REQUIRED WORK: Identify all lines in the data containing the string "runs". Copy them out.

INFORMATION SHOWN:
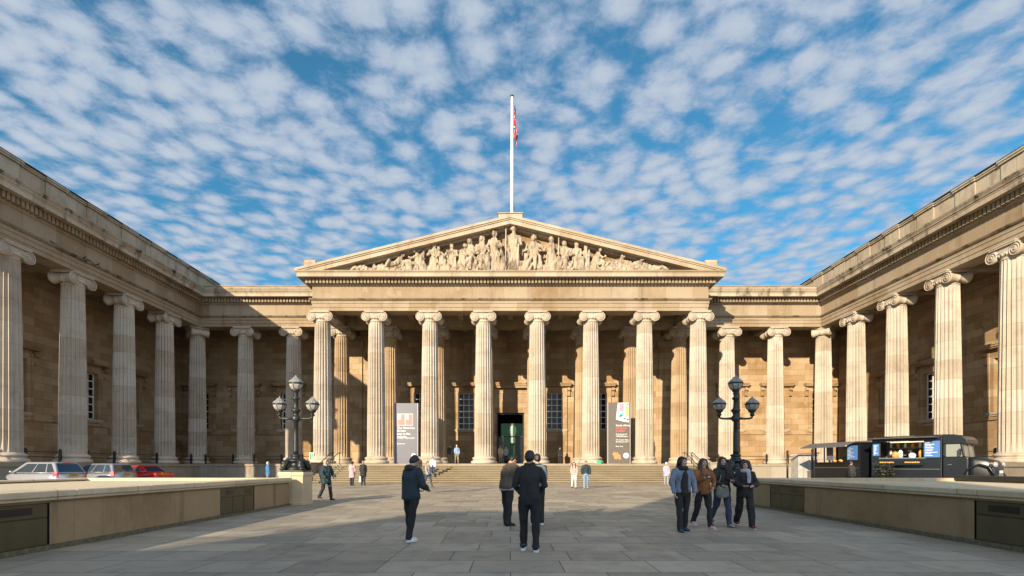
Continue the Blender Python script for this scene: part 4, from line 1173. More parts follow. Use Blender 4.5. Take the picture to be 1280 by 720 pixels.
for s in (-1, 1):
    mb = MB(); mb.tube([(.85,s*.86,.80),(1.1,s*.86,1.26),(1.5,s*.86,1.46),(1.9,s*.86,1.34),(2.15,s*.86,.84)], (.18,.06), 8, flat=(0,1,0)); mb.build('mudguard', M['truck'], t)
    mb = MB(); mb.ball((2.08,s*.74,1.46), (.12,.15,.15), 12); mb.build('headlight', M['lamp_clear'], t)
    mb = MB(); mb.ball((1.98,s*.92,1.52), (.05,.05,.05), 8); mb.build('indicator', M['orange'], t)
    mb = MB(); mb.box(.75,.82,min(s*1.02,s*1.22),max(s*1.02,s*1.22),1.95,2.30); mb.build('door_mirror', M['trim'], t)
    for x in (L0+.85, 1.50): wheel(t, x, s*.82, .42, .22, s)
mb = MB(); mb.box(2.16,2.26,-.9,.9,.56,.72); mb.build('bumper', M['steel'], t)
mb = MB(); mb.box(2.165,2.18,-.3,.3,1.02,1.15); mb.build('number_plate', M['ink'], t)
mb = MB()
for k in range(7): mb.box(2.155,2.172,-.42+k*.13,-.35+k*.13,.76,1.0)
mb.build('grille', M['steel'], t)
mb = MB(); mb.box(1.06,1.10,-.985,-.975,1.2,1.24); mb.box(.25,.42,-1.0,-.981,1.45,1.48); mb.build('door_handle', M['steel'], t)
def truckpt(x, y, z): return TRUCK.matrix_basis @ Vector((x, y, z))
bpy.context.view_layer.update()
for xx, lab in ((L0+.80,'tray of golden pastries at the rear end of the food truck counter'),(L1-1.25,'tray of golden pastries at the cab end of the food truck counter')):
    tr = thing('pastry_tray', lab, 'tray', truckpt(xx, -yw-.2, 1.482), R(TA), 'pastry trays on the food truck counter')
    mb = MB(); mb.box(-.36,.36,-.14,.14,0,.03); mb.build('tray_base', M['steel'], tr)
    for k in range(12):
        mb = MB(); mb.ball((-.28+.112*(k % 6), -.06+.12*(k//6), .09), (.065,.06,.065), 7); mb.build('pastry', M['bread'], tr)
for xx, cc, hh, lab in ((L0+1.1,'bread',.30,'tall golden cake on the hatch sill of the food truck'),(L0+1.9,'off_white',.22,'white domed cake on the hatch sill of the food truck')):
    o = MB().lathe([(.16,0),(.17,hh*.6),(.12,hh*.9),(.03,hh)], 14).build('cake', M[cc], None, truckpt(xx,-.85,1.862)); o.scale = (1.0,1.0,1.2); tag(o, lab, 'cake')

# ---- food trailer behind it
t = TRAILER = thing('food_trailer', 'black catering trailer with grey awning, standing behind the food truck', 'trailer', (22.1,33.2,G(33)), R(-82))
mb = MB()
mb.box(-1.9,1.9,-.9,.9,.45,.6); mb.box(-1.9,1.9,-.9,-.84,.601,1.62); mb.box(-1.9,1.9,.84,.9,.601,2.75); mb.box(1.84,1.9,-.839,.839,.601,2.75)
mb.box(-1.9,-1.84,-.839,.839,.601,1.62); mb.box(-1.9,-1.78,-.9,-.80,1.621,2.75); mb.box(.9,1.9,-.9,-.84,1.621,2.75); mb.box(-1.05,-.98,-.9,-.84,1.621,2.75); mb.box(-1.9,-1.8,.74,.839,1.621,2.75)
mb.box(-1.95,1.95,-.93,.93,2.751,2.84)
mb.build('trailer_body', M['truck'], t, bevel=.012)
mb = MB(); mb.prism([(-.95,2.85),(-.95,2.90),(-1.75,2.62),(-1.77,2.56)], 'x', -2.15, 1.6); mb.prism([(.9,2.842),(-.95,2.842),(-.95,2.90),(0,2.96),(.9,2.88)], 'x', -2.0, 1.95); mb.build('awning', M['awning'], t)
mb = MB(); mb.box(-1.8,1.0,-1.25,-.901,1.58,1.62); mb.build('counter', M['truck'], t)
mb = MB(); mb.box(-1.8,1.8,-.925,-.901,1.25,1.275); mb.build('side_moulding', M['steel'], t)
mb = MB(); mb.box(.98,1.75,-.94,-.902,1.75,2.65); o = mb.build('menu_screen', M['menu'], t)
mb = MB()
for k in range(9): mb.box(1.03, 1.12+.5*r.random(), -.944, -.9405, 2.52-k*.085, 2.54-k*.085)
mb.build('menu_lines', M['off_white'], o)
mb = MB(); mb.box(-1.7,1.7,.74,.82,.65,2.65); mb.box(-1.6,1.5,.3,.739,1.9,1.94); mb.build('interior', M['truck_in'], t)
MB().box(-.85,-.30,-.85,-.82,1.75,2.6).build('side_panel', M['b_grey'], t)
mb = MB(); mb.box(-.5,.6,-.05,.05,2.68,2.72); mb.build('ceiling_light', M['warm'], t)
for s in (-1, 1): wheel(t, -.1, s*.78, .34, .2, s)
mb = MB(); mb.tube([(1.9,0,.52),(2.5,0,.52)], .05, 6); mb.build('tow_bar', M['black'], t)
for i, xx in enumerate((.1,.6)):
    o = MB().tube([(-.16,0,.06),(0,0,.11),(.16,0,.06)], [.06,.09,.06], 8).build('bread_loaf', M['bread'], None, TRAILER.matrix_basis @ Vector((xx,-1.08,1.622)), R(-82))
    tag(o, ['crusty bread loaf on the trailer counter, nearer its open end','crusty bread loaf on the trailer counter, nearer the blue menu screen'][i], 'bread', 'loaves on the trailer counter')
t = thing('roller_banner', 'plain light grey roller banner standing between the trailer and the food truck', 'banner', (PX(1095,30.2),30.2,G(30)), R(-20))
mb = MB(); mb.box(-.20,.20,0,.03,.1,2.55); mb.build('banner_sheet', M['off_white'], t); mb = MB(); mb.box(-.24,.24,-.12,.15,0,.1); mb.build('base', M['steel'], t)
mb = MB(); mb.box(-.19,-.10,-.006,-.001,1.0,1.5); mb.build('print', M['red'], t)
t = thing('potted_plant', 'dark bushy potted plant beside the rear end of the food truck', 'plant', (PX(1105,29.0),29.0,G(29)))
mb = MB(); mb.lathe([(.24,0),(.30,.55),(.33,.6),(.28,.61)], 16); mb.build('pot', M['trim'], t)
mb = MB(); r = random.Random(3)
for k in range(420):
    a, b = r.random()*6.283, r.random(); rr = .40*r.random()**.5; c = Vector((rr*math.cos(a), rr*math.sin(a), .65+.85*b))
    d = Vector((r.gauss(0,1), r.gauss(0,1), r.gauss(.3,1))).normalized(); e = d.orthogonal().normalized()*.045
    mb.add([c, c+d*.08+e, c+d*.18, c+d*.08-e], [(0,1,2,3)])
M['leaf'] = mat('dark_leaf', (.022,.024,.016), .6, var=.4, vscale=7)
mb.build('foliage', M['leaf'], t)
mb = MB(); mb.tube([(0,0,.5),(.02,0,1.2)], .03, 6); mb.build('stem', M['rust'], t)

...

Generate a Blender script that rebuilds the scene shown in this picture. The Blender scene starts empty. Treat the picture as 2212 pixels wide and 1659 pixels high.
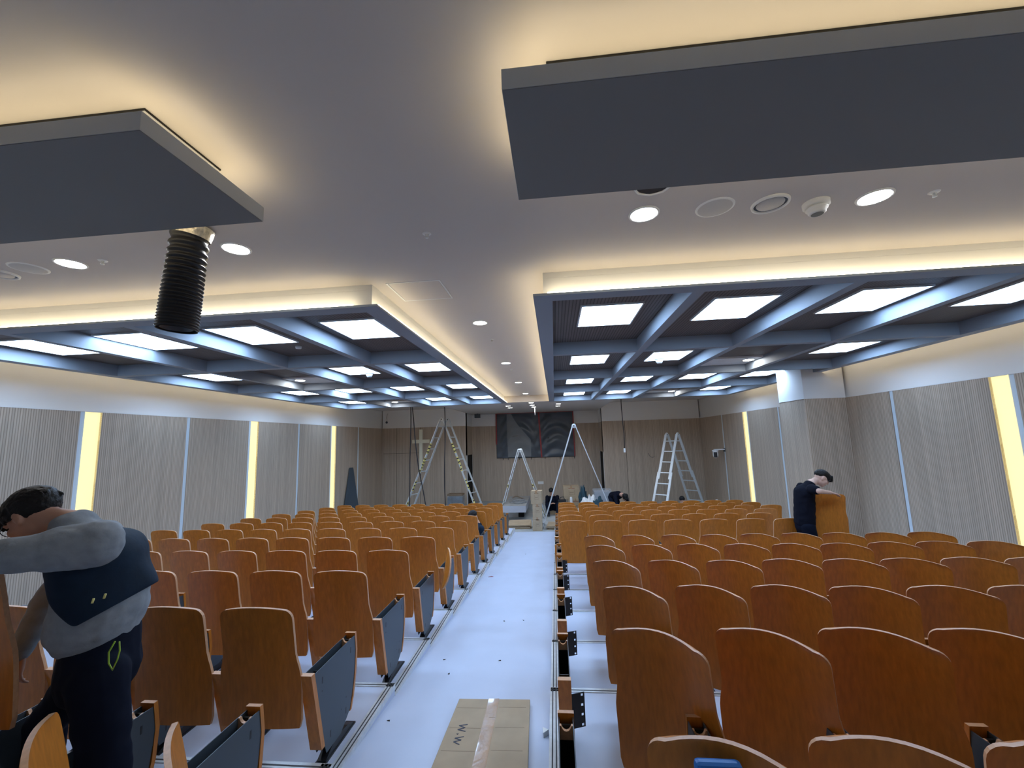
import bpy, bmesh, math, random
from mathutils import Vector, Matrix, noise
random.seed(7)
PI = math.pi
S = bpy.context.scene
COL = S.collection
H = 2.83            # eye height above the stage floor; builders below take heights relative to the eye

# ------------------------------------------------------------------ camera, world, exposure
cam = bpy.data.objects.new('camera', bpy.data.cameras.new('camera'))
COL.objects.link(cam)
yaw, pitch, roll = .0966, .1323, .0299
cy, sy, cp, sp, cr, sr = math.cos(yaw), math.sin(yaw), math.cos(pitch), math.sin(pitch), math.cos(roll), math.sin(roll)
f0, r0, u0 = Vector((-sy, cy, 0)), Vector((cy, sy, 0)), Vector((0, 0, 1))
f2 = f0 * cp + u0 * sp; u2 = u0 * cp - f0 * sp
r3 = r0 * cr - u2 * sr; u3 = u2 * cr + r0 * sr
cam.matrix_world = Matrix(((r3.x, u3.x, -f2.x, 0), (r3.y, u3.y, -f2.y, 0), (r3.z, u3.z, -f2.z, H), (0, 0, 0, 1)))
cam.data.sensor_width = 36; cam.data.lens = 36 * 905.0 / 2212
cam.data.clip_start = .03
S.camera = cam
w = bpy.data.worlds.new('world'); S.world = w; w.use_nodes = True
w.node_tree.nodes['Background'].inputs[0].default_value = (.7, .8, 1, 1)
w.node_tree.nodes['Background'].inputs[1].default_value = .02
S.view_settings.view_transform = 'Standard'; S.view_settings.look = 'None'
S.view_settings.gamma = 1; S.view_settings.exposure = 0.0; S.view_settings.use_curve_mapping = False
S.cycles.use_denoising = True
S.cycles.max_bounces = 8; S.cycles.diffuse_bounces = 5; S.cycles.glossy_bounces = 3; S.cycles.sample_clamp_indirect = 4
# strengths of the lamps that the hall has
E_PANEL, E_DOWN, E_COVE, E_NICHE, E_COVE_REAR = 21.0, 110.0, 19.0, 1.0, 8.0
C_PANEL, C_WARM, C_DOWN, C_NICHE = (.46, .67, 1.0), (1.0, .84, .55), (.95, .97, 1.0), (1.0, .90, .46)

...

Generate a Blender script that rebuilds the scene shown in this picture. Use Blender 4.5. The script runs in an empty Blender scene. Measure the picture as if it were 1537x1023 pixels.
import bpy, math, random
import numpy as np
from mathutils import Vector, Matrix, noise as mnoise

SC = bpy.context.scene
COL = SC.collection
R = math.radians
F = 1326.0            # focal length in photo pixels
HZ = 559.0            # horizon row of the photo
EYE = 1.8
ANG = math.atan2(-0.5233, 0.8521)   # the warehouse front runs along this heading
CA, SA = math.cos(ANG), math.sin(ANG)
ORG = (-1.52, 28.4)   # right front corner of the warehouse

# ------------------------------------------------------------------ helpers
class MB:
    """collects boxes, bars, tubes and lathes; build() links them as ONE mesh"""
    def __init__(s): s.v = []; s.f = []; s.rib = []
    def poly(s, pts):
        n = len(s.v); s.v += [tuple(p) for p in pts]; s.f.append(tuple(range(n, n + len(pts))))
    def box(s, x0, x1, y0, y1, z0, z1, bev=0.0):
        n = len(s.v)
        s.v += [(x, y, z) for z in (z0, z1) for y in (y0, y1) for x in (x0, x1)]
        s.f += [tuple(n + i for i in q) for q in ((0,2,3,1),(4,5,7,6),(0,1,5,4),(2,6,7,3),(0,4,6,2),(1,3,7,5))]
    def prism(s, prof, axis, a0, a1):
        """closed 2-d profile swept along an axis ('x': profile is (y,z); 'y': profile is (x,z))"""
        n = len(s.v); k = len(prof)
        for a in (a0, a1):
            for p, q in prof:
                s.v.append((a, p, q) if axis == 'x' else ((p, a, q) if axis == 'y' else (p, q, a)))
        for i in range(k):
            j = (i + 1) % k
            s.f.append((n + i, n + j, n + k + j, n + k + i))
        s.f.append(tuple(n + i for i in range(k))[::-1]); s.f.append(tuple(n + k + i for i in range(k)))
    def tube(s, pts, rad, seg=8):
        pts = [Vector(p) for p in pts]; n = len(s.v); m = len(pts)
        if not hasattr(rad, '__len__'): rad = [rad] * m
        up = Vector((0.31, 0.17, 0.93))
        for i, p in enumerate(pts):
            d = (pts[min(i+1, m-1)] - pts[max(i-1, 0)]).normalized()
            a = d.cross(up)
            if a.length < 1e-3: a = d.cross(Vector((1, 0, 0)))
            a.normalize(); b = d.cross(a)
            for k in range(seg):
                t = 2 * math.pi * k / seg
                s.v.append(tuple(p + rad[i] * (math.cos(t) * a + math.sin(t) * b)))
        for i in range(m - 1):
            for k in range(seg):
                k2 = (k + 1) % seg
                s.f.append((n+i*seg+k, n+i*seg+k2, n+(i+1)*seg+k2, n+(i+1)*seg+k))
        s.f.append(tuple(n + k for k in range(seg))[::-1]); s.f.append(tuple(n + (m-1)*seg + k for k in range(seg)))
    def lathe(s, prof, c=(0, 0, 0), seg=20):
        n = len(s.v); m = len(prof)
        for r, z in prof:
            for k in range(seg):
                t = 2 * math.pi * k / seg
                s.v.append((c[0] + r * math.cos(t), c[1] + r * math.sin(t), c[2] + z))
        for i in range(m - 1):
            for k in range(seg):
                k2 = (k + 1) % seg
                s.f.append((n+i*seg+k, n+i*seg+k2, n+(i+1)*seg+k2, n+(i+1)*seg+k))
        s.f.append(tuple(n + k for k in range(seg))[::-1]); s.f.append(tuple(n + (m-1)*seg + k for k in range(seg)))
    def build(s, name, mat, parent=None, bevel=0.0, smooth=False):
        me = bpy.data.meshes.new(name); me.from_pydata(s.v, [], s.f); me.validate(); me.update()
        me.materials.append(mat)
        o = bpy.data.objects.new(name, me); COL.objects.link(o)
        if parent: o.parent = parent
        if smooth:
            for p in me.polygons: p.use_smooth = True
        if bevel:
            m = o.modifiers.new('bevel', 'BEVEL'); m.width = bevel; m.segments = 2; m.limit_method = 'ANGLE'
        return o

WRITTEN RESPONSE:
Generate a Blender script that rebuilds the scene shown in this picture. Use Blender 4.5. The script runs in an empty Blender scene. Measure the picture as if it were 1537x1023 pixels.
ANG = math.atan2(-0.5233, 0.8521)   # the warehouse front runs along this heading